- What the task requires:
Beginning with the opening line of the entries, return every line through the one containing "cp.build('corner_flashing', M_SEAM, roof, bevel=.004)", both included, and nothing else. Omit pictures.

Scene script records
• • • •

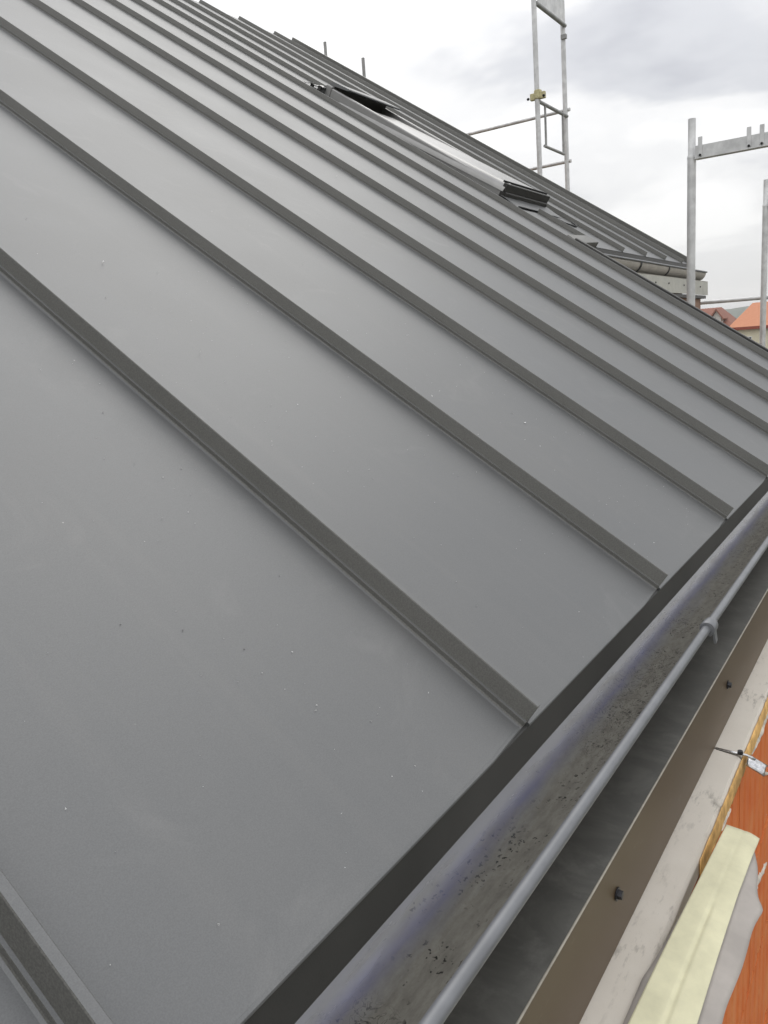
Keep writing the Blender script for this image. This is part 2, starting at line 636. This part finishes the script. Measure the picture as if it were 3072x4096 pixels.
def drip(x0, x1, s0):
    d = MB()
    y0, z0 = RP(0, s0).y, RP(0, s0).z
    prof = [(0.06 * CT, 0.06 * ST - 0.0045), (0.0, -0.0045), (-0.0008, -0.0425), (0.0015, -0.0432), (0.004, -0.038), (0.004, -0.008), (0.06 * CT, 0.06 * ST - 0.008)]
    d.sweep(prof, [(lambda a, b, x=x: (x, y0 + a, z0 + b)) for x in (x0, x1)])
    d.build('drip_edge', M_DRIP, roof)


drip(-1.2, VERGE_NEAR, 0.0)
drip(VERGE_NEAR + 0.05, VERGE_FAR, S_STEP)

# raised corner piece where the step of the eave begins
cp = MB()
cp.hexa([RP(4.60, S_STEP - .02, -.01), RP(4.86, S_STEP - .02, -.01), RP(4.86, S_STEP + .07, .0), RP(4.66, S_STEP + .10, .0),
         RP(4.60, S_STEP - .02, .012), RP(4.86, S_STEP - .02, .036), RP(4.86, S_STEP + .07, .036), RP(4.66, S_STEP + .10, .010)])
cp.build('corner_flashing', M_SEAM, roof, bevel=.004)

# ------------------------------------------------------------------ roof window, sash tilted open
WX0, WX1, WS0, WS1 = 4.66, 5.31, 2.26, 3.74
win = tag(empty('roof_window', RP(4.98, 3.0)), 'open centre pivot roof window with pale metal frame set in the far roof', 'window')


def rbox(mb, x0, x1, s0, s1, o0, o1):
    return mb.hexa([RP(x0, s0, o0), RP(x1, s0, o0), RP(x1, s1, o0), RP(x0, s1, o0), RP(x0, s0, o1), RP(x1, s0, o1), RP(x1, s1, o1), RP(x0, s1, o1)])


for nm, (a, b, c, d, e, f_) in dict(frame_side=(WX0, WX0 + .045, WS0, WS1, -.01, .06),
                                    frame_side_b=(WX1 - .045, WX1, WS0, WS1, -.01, .06),
                                    frame_bottom=(WX0, WX1, WS0 - .03, WS0, -.01, .04),
                                    frame_top=(WX0, WX1, WS1, WS1 + .05, -.01, .07)).items():
    mb = MB()
    rbox(mb, a, b, c, d, e, f_)
    mb.build('frame_side' if 'side' in nm else nm, M_WINDARK if nm == 'frame_bottom' else M_WINFRAME, win, bevel=.008, segs=3)
# well of the window
mb = MB()
rbox(mb, WX0 + .045, WX1 - .045, WS0, WS1, -.012, -.004)
mb.build('lining', M_WINDARK, win)
# sash
tilt = 0.030


def sashp(x, s, o):
    k = (s - 3.0) / (WS1 - WS0)
    return RP(x, s, o - 2 * tilt * k)


sash = empty('sash', RP(4.98, 3.0))
sash.parent = win
sash.matrix_parent_inverse = win.matrix_basis.inverted()


def sbox(mb, x0, x1, s0, s1, o0, o1):
    return mb.hexa([sashp(x0, s0, o0), sashp(x1, s0, o0), sashp(x1, s1, o0), sashp(x0, s1, o0), sashp(x0, s0, o1), sashp(x1, s0, o1), sashp(x1, s1, o1), sashp(x0, s1, o1)])


COL_S = []
sx0, sx1, ss0, ss1 = WX0 - .012, WX1 + .012, WS0 - .01, WS1 - .10
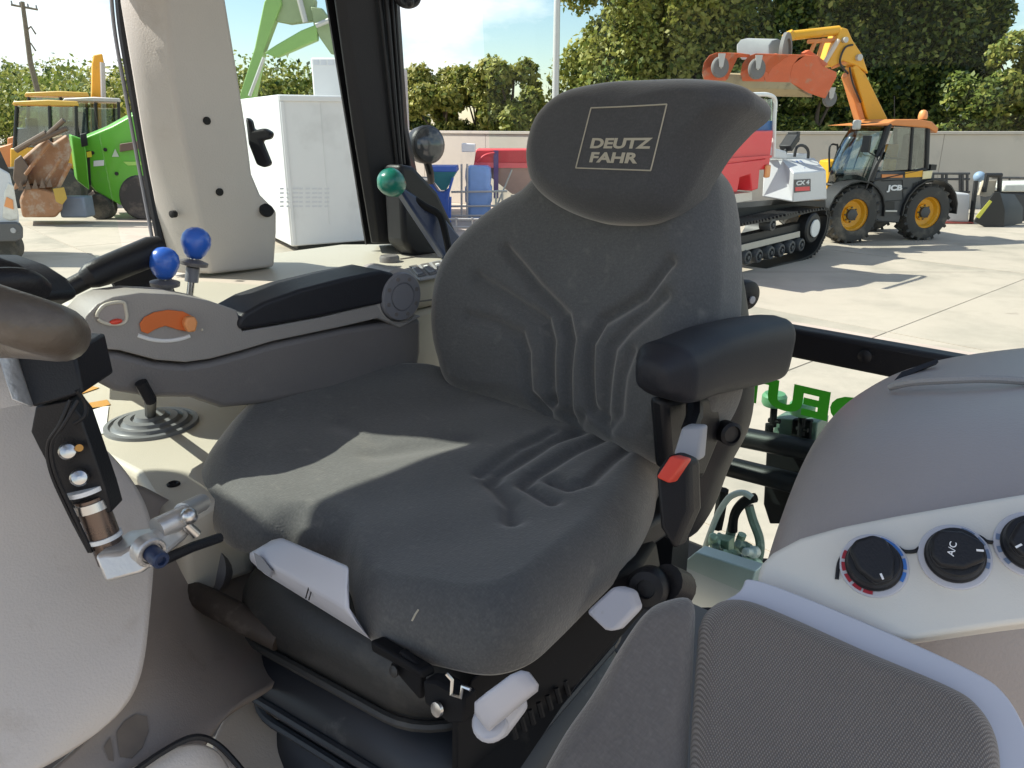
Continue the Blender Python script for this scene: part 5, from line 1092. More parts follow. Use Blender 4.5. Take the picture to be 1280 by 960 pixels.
# second track on the far side
mb = MB(); mb.loft([[p+V3((0, -1.35, 0)), p+(ctr-p).normalized()*.07+V3((0, -1.35, 0)), p+(ctr-p).normalized()*.07+V3((0, -1.77, 0)), p+V3((0, -1.77, 0))] for p in loop+[loop[0]]], cap=False); part("rubber_track", mb, m_mblk, dm)
# white bodywork: corner at px 992
cA = [Dm(992, 216, -.05), Dm(1033, 213, -.05), Dm(1034, 249, -.05), Dm(992, 253, -.05)]
tp = [Dm(979, 200, -.6), Dm(1022, 198, -.75)]
mb = MB(); e = V3((-.25, -1.15, 0))
vsb = cA+[Dm(979, 200, -.55), Dm(1018, 197, -.85), Dm(1034, 249, -.05)+V3((.05, -1.3, 0)), Dm(953, 246, -.55), Dm(955, 199, -.62), Dm(1033, 213, -.05)+V3((.05, -1.3, .0))]
# vertices: 0 side top-left,1 side top-right,2 side bottom-right,3 side bottom-left,4 top-left ridge,5 top-right ridge,6 far bottom right,7 left-back bottom,8 left-back top,9 far top right
mb.add(vsb, [(0, 1, 2, 3), (4, 5, 1, 0), (8, 4, 0, 3, 7), (5, 9, 1), (1, 9, 6, 2), (8, 7, 6, 9, 5, 4), (3, 2, 6, 7)]); hood_ = part("engine_cover", mb, m_whp, dm, bevel=.025, segs=3)
mb = MB(); mb.prism([Dm(a, b, -.5) for a, b in [(964, 184), (984, 189), (984, 199), (964, 198)]], (0, -.6, 0)); mb.prism([Dm(a, b, -.75) for a, b in [(978, 192), (1012, 192), (1016, 203), (978, 200)]], (0, -.5, 0)); part("dash_cover", mb, m_whp, dm, bevel=.03)
def dtext(txt, px, py, hpx, wpx, m, nm="lettering", s=-.046):
    o = Dm(px, py, s); k = (Dm(px, py-hpx, s)-o).length; wd_ = (Dm(px+wpx, py, s)-o).length; mb = MB(); mb.text(txt, o, (dx.dot(dx), 0, 0), (0, 0, 1), k, offset=.04, wid=wd_, depth=.003); return part(nm, mb, m, dm)
mb = MB(); mb.prism([Dm(a, b, -.048) for a, b in [(992.5, 224.5), (1013, 223.5), (1013, 239), (992.5, 241)]], (0, .006, 0)); part("name_plate", mb, mat("dark name plate", (.10, .09, .09), .5), dm)
mb = MB(); mb.prism([Dm(a, b, -.041) for a, b in [(994, 234), (1012, 233), (1012, 238), (994, 239)]], (0, .003, 0)); part("plate_band", mb, m_dred2, dm)
dtext("CX 4", 995, 232, 5.5, 16, m_print, s=-.040)
for a, b in (((1001, 205), (1014, 212)), ((1007, 203), (1020, 211))):
    mb = MB(); p, q_ = vsb[4].lerp(vsb[5], .35), vsb[0].lerp(vsb[1], .5); mb
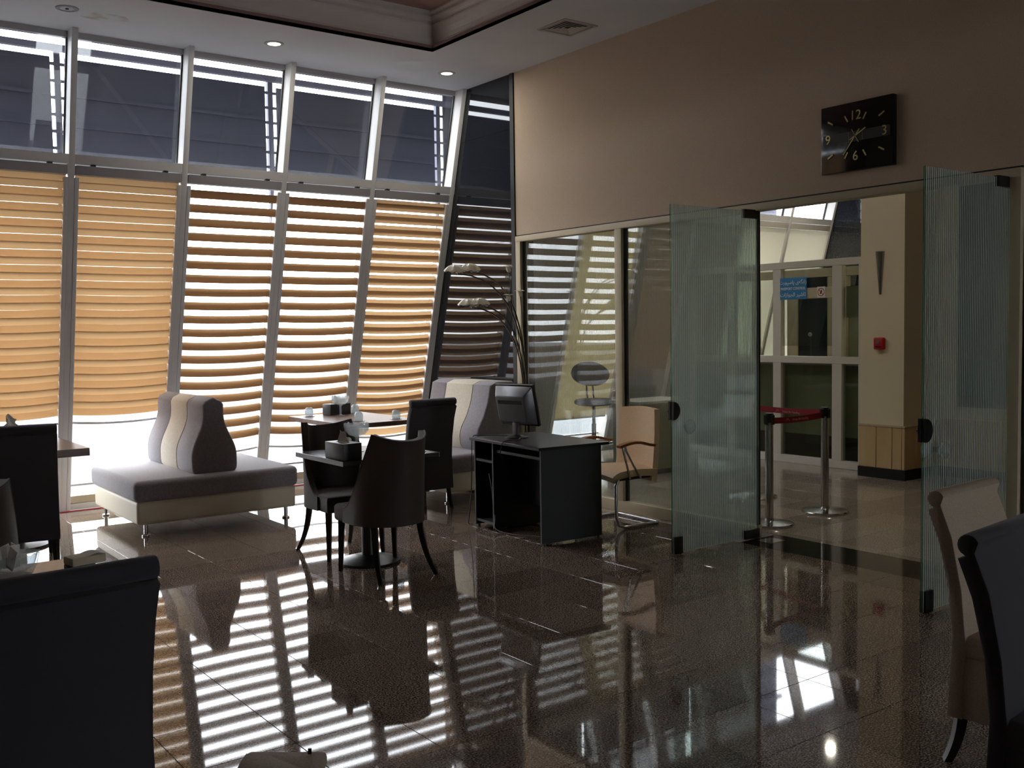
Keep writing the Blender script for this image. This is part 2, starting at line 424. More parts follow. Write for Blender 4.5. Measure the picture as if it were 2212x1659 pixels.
# ------------------------------------------------------------------ walls
sbox('wall_right', 'beige_wall', XW, XW+.2, -4.5, 7.47, 2.407, ZC, 'matt beige wall above the glazed partition')
sbox('wall_right_low', 'dark_wall', XW+.02, XW+.2, -4.5, 2.77, 0, 2.407)
bw = struct(link('wall_back', None), 'wall behind the camera with an added fill-light window')
for q in ((X_L, 4.45, 0, 4.3), (5.6, 12.6, 0, 4.3), (4.45, 5.6, 0, .1), (4.45, 5.6, 2.35, 4.3)): box('wall_face', 'room_wall', bw, q[0], q[1], Y_B-.2, Y_B, q[2], q[3])
bwin = struct(link('window_30', None), 'added narrow window behind the camera, gives fill light')  # window added to give fill light on surfaces facing the camera
for x in (4.45, 5.54): box('frame_post', 'white_frame', bwin, x, x+.06, Y_B-.12, Y_B-.04, .1, 2.35)
for z in (.1, 2.29): box('frame_rail', 'white_frame', bwin, 4.45, 5.6, Y_B-.12, Y_B-.04, z, z+.06)
box('pane', 'window_glass', bwin, 4.51, 5.54, Y_B-.085, Y_B-.077, .16, 2.29)
sbox('wall_left', 'room_wall', X_L-.2, X_L, Y_B, 9.5, 0, 4.3)
def slope_poly(y0, z0, z1, off=0): return [(y0, z0), (fy(z0, off), z0), (fy(z1, off), z1), (y0, z1)]
# left end of the facade is solid beyond the last blind
struct(MB().prism([(fy(0, .02), 0), (fy(0, .3), 0), (fy(ZC, .3), ZC), (fy(ZC, .02), ZC)], 'x', X_L, MX[8]-.03).build('wall_facade_left', 'room_wall', None, False))
gran = struct(link('wall_granite', None), 'polished black granite wall panel beside the last window')
for z0, z1 in ((0, 1.02), (1.023, 2.36), (2.363, 3.40), (3.403, ZC)):
    MB().prism(slope_poly(7.53, z0, z1, .14), 'x', XW+.001, XW+.03).build('granite_slab', 'black_granite', gran, False)
MB().prism(slope_poly(7.47, 0, ZC, .16), 'x', XW+.03, XW+.2).build('backing', 'dark_wall', gran, False)
sbox('trim_1', 'rubber', XW-.012, XW+.03, 7.475, 7.53, 0, ZC, 'black edge strip between granite and beige wall')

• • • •

- Solution for this problem:
Keep writing the Blender script for this image. This is part 2, starting at line 636. This part finishes the script. Measure the picture as if it were 3072x4096 pixels.
def drip(x0, x1, s0):
    d = MB()
    y0, z0 = RP(0, s0).y, RP(0, s0).z
    prof = [(0.06 * CT, 0.06 * ST - 0.0045), (0.0, -0.0045), (-0.0008, -0.0425), (0.0015, -0.0432), (0.004, -0.038), (0.004, -0.008), (0.06 * CT, 0.06 * ST - 0.008)]
    d.sweep(prof, [(lambda a, b, x=x: (x, y0 + a, z0 + b)) for x in (x0, x1)])
    d.build('drip_edge', M_DRIP, roof)


drip(-1.2, VERGE_NEAR, 0.0)
drip(VERGE_NEAR + 0.05, VERGE_FAR, S_STEP)

# raised corner piece where the step of the eave begins
cp = MB()
cp.hexa([RP(4.60, S_STEP - .02, -.01), RP(4.86, S_STEP - .02, -.01), RP(4.86, S_STEP + .07, .0), RP(4.66, S_STEP + .10, .0),
         RP(4.60, S_STEP - .02, .012), RP(4.86, S_STEP - .02, .036), RP(4.86, S_STEP + .07, .036), RP(4.66, S_STEP + .10, .010)])
cp.build('corner_flashing', M_SEAM, roof, bevel=.004)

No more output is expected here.